Leigh, my wife and designated driver for the evening, winged it just fine. Preferring to mingle, she politely pushed back food overages and almost every adult beverage shoved at her. Conversely, most of my mingling was done a few yards from the bar next to a table of appetizers where a line formed perpetually passing beers to the sales department most of the evening.

About 10:30 p.m., after my humor had morphed from polite chuckles to had one too many, knee slapping har-harring, Leigh strolled nonchalantly by and announced that we should start home soon. This was a good thing, because after four beers I tend to spill things. Needless to say, I woke early the next morning weighing what seemed like 20 more pounds and with an Excedrin headache.

On Friday, work went reasonably well after shaking off the December cold and a slight hangover. That is things went well until around 6:30 p.m.

I adjusted my tie, popped an antacid and took a huge swig from a bottle of Pepto-Bismol. We then left for one of the area's finest restaurants, where Leigh's company was hosting a no-holds-barred, anything-you-want-to-eat-and-drink holiday dinner for employees and their significant others. There was ostrich, steak, lobster and duck with all of the trimmings and a choice of nuclear desserts as well as an open bar for the entire evening.

Not wanting to offend anyone by ordering a little salad, which is all that I needed to put into my body, I went with surf n' turf trimmed with three veggies and a separate plate of potatoes and washed it down with several after-dinner cocktails.

After a fine meal and much interesting conversation, I decided to excuse myself to go to the men's room.
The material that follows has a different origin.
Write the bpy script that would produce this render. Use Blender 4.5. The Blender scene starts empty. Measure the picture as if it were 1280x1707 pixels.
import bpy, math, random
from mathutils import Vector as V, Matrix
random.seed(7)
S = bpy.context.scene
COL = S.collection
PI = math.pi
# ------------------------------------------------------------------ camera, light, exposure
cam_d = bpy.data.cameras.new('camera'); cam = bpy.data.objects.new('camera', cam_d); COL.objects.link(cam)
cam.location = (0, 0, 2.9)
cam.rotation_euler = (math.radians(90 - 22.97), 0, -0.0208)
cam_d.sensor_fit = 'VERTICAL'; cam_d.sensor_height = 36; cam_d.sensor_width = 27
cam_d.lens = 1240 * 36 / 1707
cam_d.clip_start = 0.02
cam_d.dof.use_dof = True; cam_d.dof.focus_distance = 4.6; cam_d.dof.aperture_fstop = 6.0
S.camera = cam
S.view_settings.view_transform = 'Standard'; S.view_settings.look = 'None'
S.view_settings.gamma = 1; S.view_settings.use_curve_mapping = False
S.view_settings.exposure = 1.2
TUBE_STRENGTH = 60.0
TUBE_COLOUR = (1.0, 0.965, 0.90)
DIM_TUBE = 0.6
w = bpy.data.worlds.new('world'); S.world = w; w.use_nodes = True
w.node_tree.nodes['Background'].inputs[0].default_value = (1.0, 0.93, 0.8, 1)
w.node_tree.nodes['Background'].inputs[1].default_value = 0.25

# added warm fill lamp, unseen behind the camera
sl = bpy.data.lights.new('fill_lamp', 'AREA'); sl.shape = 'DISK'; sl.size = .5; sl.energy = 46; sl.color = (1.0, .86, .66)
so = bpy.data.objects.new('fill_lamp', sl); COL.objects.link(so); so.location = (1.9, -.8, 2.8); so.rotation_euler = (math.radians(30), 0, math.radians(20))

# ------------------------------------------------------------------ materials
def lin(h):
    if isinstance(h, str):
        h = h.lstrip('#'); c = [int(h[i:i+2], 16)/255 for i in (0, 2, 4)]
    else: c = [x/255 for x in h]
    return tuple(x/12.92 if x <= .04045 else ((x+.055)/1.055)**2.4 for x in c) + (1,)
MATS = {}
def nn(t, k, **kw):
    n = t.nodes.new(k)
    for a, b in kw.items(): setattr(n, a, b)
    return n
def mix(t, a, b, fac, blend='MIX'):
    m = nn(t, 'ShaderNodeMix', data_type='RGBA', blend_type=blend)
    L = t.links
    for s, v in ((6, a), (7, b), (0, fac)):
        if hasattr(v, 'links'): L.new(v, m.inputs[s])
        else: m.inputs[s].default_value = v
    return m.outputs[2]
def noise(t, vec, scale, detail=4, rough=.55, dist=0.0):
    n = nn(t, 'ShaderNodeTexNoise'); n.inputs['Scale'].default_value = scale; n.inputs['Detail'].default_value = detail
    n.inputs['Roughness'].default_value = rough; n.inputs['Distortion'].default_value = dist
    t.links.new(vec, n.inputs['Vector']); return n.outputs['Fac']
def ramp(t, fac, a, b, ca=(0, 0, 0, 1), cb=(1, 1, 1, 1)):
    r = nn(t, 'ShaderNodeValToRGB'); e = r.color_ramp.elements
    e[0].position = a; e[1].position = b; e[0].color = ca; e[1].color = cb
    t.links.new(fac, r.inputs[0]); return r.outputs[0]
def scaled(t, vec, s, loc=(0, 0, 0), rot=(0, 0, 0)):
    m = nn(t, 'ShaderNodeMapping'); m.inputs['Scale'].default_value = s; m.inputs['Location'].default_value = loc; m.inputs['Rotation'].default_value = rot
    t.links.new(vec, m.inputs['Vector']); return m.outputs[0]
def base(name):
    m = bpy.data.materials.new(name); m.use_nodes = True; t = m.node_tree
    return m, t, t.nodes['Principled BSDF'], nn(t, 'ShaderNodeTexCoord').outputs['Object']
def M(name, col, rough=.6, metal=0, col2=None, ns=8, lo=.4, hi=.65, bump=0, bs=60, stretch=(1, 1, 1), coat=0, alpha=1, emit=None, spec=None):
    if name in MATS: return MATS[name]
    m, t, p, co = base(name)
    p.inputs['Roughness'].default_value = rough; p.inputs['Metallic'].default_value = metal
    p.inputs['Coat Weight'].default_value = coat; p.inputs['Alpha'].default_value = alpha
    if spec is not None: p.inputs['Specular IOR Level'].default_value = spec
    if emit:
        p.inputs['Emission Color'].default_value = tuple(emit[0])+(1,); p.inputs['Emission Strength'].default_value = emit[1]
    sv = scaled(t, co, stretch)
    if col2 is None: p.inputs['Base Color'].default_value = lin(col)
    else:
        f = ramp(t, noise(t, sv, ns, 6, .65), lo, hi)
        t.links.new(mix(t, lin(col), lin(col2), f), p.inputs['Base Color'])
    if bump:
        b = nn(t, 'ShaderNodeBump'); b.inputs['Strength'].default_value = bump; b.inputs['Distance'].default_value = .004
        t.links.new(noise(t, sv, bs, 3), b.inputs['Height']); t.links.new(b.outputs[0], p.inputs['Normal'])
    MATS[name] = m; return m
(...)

I rose slightly from my chair and pushed it back from the table. But as I attempted to stand, my belly didn't clear the table and I had to quickly back kick the leg of the chair to keep from sending a lobster carcass flying across the table at my new friend Alex. Leigh looked at me nervously as the crystal glass containing my drink briefly wobbled before righting itself without pouring its contents onto the white linen.

I stayed busy with lawn work Sunday until it was my niece's turn to see if my cholesterol would clear 500. To be fair, her Christmas dinner was outstanding but there was too much of it. Later, as we prepared to leave, I had to adjust the seat in the Pontiac in order to slide behind the wheel. Before strapping in, I let my belt out to the last notch. Leigh's "no one told you to eat that much" face was visible in the orange glow of the instrument lights.

I woke Monday thankful that I had survived the holidays even if I was shuffling around in what appeared to be Santa's frame.

"It's time to start shedding some of this holiday cheer," I mumbled as I looked in the mirror and rubbed my increasingly rotund belly. Right then I was thankful we weren't entertaining at our house this Christmas.

Later Christmas Day, Leigh and I were having coffee after opening presents from each other. "Why don't you wear your new Christmas shirt over to my niece's house this afternoon?" she queried.

"Lori's house?" I mumbled, aware that there is no suitable excuse to duck a Christmas gig in this family.

"All the girls are bringing holiday desserts. You didn't forget, did you?" she added in a tone that I know could get ugly fast.

"Oh no, I just wasn't thinking," I lied. My stomach suddenly roared like a wounded lion.

"Do we have another bottle of Pepto-Bismol?"

_ Larry Clifton lives in Land O'Lakes.